8.1.09

Areia para os olhos


Os brandos costumes, outra vez: foi detido um dirigente de um clube de futebol transmontano que disputa uma divisão inferior do respectivo campeonato distrital. Tentou comprar um árbitro por cento e cinquenta euros. Quanto às grandes batotas do futebol, nem com o auxílio da sonoplastia se lá chegou. O mais hilariante é ter ouvido, um dia destes, numa conversa à roda da mesa, um adepto da agremiação regional envolvida no escândalo da corrupção de arbitragem ter dito, sem corar, que entende que as coisas tenham que se passar desta maneira.


Às vezes não consigo sucumbir à tentação dos moralismos fáceis – e eu que acho abjecto qualquer tipo de moralismo. Neste caso, ao ver o ar natural com que o comensal de ocasião justificava os arranjinhos através de dinheiro podre que corre debaixo da mesa. Era este o raciocínio: por inúmeras vezes fora testemunha de falcatruas semelhantes quando várias empresas tentam triunfar num concurso aberto para determinada obra pública. Ora se isto se vulgarizou no meio empresarial, ainda por cima com a conivência de funcionários do Estado que deviam garantir imparcialidade, por que razão se condena a corrupção no futebol? Concluiu: pois o mundo em que vivemos é uma selva. Só os que atingem a destreza das tramóias é que soerguem o pescoço. Eu rematei a conclusão: soerguem o pescoço do pestilento pântano, onde se demora o resto do corpo.


Não estou a sugerir que se feche os olhos à pequena corrupção. Nem que se feche os olhos ao caso do dirigente transmontano por se tratar de quantia irrisória. O que acho risível é a encenação montada: já que há por aí tanta gente indignada pelo poder à parte dos grandes clubes de futebol, cala-se essa gente com a notícia, diligentemente segredada a jornalistas decerto mancomunados, de que um dirigente já foi apanhado no submundo da corrupção.

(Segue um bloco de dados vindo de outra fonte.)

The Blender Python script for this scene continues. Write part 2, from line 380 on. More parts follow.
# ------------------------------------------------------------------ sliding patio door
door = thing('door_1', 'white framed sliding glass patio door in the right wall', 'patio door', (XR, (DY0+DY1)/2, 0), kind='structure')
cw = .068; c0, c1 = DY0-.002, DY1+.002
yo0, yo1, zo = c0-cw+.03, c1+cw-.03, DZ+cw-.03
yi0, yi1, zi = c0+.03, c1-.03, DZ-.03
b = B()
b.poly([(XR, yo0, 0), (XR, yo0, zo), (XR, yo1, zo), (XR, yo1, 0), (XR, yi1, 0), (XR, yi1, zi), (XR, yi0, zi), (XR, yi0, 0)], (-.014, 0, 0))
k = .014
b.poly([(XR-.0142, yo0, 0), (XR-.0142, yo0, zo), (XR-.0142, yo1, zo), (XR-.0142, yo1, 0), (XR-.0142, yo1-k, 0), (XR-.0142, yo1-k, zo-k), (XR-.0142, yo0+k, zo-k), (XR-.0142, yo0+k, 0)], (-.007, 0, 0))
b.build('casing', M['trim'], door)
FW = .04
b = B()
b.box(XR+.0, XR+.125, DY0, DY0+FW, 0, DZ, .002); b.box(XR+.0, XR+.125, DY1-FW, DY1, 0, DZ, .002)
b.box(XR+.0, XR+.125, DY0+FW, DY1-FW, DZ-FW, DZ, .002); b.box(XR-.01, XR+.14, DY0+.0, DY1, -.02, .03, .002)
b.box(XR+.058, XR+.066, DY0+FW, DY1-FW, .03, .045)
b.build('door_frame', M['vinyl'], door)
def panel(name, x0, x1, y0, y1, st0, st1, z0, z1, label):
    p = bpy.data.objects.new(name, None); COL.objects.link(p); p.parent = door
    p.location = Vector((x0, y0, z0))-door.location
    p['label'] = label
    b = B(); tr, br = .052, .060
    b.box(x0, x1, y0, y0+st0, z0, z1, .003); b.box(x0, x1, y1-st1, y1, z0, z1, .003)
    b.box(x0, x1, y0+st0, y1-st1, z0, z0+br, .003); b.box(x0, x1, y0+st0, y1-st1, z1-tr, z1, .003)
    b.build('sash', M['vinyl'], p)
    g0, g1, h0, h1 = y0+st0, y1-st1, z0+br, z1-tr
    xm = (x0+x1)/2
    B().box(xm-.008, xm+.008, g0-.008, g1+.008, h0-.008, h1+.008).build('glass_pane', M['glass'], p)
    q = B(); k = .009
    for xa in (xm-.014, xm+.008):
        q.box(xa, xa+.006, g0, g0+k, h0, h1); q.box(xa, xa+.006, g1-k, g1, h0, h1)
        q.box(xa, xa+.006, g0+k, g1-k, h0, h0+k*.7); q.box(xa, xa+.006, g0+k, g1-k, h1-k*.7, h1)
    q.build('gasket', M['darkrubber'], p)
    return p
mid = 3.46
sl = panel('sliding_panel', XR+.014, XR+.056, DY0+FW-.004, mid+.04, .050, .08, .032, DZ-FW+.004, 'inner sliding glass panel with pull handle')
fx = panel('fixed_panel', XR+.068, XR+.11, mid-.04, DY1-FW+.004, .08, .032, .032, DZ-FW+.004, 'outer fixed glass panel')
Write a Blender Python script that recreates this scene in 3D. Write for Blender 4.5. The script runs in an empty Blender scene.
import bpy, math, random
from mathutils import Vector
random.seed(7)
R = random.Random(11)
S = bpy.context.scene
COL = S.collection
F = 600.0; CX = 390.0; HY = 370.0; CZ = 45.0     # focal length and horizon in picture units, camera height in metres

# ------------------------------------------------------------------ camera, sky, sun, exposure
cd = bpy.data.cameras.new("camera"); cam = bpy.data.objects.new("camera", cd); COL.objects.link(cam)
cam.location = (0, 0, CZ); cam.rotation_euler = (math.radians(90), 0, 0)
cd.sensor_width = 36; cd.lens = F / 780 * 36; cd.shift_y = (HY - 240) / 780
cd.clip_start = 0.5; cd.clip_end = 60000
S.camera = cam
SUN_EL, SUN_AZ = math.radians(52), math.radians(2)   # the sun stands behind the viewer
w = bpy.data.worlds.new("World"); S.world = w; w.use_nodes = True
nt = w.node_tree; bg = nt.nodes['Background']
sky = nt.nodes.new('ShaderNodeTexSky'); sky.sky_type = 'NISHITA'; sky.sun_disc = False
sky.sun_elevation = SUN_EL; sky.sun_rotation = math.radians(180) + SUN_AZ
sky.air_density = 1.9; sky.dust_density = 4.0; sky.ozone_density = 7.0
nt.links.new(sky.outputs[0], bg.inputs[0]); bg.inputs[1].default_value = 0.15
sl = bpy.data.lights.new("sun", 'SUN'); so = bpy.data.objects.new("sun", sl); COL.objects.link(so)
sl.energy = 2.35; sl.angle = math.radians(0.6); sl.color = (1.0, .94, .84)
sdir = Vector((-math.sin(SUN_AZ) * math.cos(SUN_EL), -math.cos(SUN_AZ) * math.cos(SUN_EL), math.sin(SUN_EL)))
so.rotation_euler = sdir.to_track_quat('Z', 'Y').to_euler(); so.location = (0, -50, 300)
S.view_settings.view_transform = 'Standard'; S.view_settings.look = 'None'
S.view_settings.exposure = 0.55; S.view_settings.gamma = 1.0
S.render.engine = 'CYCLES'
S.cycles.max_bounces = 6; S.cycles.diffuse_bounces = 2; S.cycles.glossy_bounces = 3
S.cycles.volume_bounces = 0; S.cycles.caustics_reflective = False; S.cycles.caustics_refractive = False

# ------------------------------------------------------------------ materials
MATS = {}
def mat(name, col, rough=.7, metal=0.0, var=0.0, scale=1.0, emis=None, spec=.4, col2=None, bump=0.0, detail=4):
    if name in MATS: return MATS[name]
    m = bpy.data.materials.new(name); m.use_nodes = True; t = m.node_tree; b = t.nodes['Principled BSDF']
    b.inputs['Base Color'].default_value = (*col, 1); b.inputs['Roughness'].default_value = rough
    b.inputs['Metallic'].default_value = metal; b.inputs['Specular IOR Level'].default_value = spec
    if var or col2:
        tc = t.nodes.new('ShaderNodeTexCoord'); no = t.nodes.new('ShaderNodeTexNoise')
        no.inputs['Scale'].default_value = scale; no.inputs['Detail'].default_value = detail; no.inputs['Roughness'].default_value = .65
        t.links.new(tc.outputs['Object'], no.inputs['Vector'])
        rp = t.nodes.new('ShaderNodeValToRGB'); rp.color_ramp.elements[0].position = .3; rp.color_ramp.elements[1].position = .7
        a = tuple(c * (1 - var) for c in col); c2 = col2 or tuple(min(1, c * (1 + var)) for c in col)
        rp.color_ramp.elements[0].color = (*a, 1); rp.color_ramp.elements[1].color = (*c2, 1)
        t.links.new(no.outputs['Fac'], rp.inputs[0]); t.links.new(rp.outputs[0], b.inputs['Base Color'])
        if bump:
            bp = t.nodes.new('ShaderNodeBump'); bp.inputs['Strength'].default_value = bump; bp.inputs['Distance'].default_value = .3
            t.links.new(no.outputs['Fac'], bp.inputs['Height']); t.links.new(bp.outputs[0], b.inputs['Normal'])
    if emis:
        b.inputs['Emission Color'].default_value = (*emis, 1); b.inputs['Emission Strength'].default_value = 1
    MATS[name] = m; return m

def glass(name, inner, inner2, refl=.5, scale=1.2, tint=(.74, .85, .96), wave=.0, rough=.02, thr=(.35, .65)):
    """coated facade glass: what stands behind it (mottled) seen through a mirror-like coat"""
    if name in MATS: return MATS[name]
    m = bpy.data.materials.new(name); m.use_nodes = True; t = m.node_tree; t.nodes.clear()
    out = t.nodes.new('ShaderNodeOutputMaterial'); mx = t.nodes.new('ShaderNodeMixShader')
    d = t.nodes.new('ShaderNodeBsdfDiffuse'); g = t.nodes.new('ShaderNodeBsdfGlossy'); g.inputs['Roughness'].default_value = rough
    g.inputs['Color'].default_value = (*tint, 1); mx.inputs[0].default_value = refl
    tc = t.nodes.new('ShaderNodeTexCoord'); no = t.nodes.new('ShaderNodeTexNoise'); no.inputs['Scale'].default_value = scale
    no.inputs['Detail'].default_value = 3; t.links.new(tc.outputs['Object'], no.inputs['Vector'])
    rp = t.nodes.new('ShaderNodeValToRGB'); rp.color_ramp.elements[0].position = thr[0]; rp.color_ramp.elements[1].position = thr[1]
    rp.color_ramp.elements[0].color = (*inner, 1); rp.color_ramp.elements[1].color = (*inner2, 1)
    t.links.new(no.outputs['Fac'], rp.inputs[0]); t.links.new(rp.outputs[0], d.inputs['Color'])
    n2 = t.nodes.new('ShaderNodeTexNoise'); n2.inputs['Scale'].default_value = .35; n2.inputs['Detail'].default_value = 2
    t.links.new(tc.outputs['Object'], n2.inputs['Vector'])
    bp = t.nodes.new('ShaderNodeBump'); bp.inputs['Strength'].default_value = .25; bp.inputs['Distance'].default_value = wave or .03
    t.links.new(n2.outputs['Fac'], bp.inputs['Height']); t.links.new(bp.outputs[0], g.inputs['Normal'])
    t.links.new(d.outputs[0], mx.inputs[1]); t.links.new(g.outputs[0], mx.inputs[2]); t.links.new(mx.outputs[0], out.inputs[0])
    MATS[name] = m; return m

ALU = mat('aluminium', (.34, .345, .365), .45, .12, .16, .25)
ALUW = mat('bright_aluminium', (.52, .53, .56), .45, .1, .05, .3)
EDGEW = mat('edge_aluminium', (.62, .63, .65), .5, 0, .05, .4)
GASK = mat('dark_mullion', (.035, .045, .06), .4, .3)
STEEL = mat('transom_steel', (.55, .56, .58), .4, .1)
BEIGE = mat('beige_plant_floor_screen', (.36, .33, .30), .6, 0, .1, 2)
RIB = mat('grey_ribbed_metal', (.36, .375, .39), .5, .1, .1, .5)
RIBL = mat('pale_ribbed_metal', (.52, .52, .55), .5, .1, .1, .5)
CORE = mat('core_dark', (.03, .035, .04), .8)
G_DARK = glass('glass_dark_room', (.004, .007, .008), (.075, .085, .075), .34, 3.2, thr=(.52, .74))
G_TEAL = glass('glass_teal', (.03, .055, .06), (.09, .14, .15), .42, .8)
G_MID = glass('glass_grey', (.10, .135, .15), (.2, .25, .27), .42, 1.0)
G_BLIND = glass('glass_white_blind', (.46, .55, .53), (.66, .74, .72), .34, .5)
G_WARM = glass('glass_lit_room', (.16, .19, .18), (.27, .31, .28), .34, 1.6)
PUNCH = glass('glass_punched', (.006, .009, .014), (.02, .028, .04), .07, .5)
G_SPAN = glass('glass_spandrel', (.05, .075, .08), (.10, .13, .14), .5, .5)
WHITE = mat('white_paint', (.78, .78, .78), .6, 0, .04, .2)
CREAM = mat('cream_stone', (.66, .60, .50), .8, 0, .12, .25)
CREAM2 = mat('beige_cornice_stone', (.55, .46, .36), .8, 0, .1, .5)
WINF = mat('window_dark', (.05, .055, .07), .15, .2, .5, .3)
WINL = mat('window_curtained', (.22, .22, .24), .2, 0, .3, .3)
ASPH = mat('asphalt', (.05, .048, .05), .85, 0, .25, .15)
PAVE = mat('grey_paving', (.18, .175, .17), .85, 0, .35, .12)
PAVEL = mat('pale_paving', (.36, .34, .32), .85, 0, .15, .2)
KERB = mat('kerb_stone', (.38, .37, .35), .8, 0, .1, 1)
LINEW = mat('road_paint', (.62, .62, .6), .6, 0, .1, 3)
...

Pensarão: não se fala mais do assunto; já foi apanhado um zé-ninguém e os profetas da desgraça ficam contentes com a razão do seu lado.


Quantas vezes não se faz justiça, a justiça que aparece nítida diante dos olhos e dos ouvidos, só porque certos procedimentos foram atropelados? Havia escutas, entretanto anuladas por uma sinuosidade processual qualquer. E assim um pormenor tem mais importância do que a substância. Já estou a supor o raciocínio do tal comensal: ainda bem que assim é – ou a versão adaptada do adágio "fazer justiça por linhas tortas". A expressão ajusta-se tão bem ao caso (com o desconto de não se estar a fazer justiça alguma). Que as linhas são tortas, tanto como os caminhos tortuosos que têm assegurado vitórias a eito, dessa mácula não se livram.


Há cerca de um ano, a comunicação social divulgou, com alarde, um caso de corrupção envolvendo um clube dos campeonatos distritais de Viseu. Diria tratar-se de uma precisão cirúrgica, a que permite saber da tentativa de comprar árbitros de futebol apenas entre a arraia-miúda dos dirigentes. Os tubarões são incapazes disso. E ai de quem sugerir o contrário, que logo o ónus da prova sobre si recai. Com a agravante da punição adicional por ofensa à honra e bom nome dos dirigentes enxovalhados. A certa altura, mercê das fantásticas resoluções da justiça encantada com os pedacinhos de processualismo, até as escutas telefónicas pertencem ao património da fantasia colectiva. O que foi dito nas conversas telefónicas espiolhadas afinal não foi dito – ou foi como se não tivesse sido dito.


Lamentavelmente para a gente envolvida nessas escutas, não se trata de uma auditiva alucinação colectiva. Por mais que tentem limpar a imagem e de acusados se façam vítimas, por mais que tenham obtido o cancelamento das escutas, não se livram das palavras que proferiram e que ficaram registadas. Essas escutas podem não ter utilidade para a justiça dos tribunais. Mas têm utilidade para que as pessoas que não julgam ninguém na barra dos tribunais profiram o seu juízo pessoal. Uns, porventura cegos pela preferência clubista, dirão que não vem mal ao mundo se os dirigentes desportivos andam por aí a comprar árbitros, tecendo as mais absurdas analogias com as infames cumplicidades entre políticos e grandes empresas. Mas há maior ofensa aos praticantes quando o seu esforço esbarra no escandaloso concubinato entre dirigentes e árbitros que se deixam seduzir?


Entretanto, haveremos de ter direito a episódicas e cirúrgicas descobertas de dirigentes arraia-miúda que tentaram comprar árbitros e foram descobertos pela tão eficiente polícia. O mais a que teremos direito é que se continue a atirar-nos areia para os olhos. No rescaldo, tudo como dantes.